Remove the flower stem as the bloom begins to fade. Use a pruner or sharp scissors and cut just above the first set of leaves or the side shoots where new flower buds are forming.
Plants like daylilies and balloon flower require a bit different care. Remove the individual blooms as they fade. Once bloomed out you can cut the flower stem back at the base. You may want to skip deadheading late blooming varieties. This allows them to form seed pods for a bit of winter interest.
Deadheading won’t extend the bloom for columbine but it will prevent reseeding - if that is a concern for you. Prune the flowering stems back to their base in the foliage.
And deadheading peonies is strictly for aesthetics. Removing the seedpods as they form, back to a healthy set of leaves, helps keep stems upright and makes for a tidier plant throughout the summer.
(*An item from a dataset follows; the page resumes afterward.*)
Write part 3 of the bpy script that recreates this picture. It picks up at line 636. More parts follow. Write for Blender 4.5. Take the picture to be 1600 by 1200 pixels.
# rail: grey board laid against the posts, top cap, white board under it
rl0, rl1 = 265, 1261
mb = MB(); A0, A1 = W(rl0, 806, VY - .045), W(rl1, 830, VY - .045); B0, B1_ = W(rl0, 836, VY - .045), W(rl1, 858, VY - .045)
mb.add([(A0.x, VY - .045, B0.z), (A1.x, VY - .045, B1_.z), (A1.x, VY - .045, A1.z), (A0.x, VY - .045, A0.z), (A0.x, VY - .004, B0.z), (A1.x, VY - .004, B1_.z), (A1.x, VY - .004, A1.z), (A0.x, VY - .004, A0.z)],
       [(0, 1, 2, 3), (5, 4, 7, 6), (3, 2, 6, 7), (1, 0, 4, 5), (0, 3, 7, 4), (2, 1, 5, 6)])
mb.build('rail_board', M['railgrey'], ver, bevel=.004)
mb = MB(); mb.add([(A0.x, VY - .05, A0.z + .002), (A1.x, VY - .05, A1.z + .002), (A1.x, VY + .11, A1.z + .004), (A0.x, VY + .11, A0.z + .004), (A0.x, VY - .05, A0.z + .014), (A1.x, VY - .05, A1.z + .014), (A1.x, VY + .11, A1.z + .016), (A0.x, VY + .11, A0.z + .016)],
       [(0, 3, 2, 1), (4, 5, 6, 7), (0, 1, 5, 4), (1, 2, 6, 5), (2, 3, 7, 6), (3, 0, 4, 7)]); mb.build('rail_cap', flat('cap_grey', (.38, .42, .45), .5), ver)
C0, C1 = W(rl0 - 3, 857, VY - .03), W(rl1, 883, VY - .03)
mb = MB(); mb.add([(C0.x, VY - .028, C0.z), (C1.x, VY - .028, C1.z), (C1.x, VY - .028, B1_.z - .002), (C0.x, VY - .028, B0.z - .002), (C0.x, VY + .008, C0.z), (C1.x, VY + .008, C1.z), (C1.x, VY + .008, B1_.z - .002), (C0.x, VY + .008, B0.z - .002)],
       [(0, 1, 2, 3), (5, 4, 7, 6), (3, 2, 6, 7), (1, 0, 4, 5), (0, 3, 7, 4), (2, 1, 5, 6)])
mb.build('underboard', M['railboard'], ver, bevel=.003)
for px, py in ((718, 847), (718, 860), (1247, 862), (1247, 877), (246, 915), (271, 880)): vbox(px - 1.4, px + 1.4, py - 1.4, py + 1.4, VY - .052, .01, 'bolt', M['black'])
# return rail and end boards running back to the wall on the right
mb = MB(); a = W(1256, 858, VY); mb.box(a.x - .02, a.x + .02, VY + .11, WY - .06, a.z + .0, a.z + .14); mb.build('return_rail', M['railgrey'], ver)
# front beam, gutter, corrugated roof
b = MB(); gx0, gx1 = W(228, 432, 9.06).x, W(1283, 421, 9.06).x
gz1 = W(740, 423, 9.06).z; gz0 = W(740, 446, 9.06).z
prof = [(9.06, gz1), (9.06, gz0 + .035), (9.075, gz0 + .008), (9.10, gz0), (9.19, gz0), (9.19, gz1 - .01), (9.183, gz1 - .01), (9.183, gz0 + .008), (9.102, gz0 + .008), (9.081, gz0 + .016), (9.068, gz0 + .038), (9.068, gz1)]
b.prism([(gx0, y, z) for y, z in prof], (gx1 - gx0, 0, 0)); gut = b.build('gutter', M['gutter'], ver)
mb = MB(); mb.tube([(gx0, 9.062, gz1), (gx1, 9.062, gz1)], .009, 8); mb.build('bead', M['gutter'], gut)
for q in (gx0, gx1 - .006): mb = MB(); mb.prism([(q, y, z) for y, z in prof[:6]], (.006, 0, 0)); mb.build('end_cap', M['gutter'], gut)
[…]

Just a bit more information: Pruning your flowers can also impact the appearance, size, and flowering of plants. Prune Russian sage and autumn joy sedum back halfway in mid June to prevent plants from flopping. Keep pinching asters and mums back to 6 inches throughout June (a few weeks later in southern regions) to create compact plants for fall bloom.
Prune back the outer stems of Shasta daisies and purple coneflower to create a ring of shorter stiffer stems on each plant. This living support will hold the taller central stems upright and flower a bit later to extend the plant’s bloom time.